● **Data excerpt**:
########

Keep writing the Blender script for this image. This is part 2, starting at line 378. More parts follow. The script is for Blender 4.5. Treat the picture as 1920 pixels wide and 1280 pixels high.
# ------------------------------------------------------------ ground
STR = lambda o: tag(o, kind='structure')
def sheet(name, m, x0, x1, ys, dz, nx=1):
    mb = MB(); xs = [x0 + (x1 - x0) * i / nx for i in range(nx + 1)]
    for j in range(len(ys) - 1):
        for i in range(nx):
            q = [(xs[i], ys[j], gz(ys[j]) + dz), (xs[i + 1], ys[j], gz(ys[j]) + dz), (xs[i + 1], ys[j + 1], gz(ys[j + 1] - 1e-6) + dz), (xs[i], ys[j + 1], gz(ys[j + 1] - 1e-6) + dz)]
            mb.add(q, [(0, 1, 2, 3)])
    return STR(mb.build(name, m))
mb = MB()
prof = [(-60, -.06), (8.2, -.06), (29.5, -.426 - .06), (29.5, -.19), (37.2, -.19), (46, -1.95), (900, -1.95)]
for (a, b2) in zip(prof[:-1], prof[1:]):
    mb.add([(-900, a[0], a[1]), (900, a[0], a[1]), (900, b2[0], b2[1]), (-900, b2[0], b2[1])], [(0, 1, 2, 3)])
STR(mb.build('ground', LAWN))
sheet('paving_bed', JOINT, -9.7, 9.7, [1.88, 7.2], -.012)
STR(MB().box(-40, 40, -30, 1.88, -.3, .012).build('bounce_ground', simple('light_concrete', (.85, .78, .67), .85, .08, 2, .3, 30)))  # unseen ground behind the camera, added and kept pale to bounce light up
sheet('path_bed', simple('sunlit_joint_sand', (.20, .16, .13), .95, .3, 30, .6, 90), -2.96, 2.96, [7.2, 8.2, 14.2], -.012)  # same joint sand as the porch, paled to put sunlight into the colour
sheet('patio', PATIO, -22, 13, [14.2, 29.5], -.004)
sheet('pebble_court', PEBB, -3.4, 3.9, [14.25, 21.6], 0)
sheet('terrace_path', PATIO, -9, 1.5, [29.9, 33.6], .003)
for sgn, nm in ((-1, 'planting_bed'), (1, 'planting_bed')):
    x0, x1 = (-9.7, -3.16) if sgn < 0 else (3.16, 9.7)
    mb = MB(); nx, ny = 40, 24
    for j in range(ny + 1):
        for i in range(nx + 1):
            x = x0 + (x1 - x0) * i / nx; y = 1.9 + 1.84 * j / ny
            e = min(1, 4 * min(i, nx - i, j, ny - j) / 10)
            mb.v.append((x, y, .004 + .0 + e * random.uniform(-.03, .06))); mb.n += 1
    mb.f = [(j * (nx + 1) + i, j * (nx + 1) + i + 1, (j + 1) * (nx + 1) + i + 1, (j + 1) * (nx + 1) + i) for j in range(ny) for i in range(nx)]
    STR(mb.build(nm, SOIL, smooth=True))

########

● **Exercise**:
Repeat the material above in full, exactly as it stands.

● **Exercise response**:
Keep writing the Blender script for this image. This is part 2, starting at line 378. More parts follow. The script is for Blender 4.5. Treat the picture as 1920 pixels wide and 1280 pixels high.
# ------------------------------------------------------------ ground
STR = lambda o: tag(o, kind='structure')
def sheet(name, m, x0, x1, ys, dz, nx=1):
    mb = MB(); xs = [x0 + (x1 - x0) * i / nx for i in range(nx + 1)]
    for j in range(len(ys) - 1):
        for i in range(nx):
            q = [(xs[i], ys[j], gz(ys[j]) + dz), (xs[i + 1], ys[j], gz(ys[j]) + dz), (xs[i + 1], ys[j + 1], gz(ys[j + 1] - 1e-6) + dz), (xs[i], ys[j + 1], gz(ys[j + 1] - 1e-6) + dz)]
            mb.add(q, [(0, 1, 2, 3)])
    return STR(mb.build(name, m))
mb = MB()
prof = [(-60, -.06), (8.2, -.06), (29.5, -.426 - .06), (29.5, -.19), (37.2, -.19), (46, -1.95), (900, -1.95)]
for (a, b2) in zip(prof[:-1], prof[1:]):
    mb.add([(-900, a[0], a[1]), (900, a[0], a[1]), (900, b2[0], b2[1]), (-900, b2[0], b2[1])], [(0, 1, 2, 3)])
STR(mb.build('ground', LAWN))
sheet('paving_bed', JOINT, -9.7, 9.7, [1.88, 7.2], -.012)
STR(MB().box(-40, 40, -30, 1.88, -.3, .012).build('bounce_ground', simple('light_concrete', (.85, .78, .67), .85, .08, 2, .3, 30)))  # unseen ground behind the camera, added and kept pale to bounce light up
sheet('path_bed', simple('sunlit_joint_sand', (.20, .16, .13), .95, .3, 30, .6, 90), -2.96, 2.96, [7.2, 8.2, 14.2], -.012)  # same joint sand as the porch, paled to put sunlight into the colour
sheet('patio', PATIO, -22, 13, [14.2, 29.5], -.004)
sheet('pebble_court', PEBB, -3.4, 3.9, [14.25, 21.6], 0)
sheet('terrace_path', PATIO, -9, 1.5, [29.9, 33.6], .003)
for sgn, nm in ((-1, 'planting_bed'), (1, 'planting_bed')):
    x0, x1 = (-9.7, -3.16) if sgn < 0 else (3.16, 9.7)
    mb = MB(); nx, ny = 40, 24
    for j in range(ny + 1):
        for i in range(nx + 1):
            x = x0 + (x1 - x0) * i / nx; y = 1.9 + 1.84 * j / ny
            e = min(1, 4 * min(i, nx - i, j, ny - j) / 10)
            mb.v.append((x, y, .004 + .0 + e * random.uniform(-.03, .06))); mb.n += 1
    mb.f = [(j * (nx + 1) + i, j * (nx + 1) + i + 1, (j + 1) * (nx + 1) + i + 1, (j + 1) * (nx + 1) + i) for j in range(ny) for i in range(nx)]
    STR(mb.build(nm, SOIL, smooth=True))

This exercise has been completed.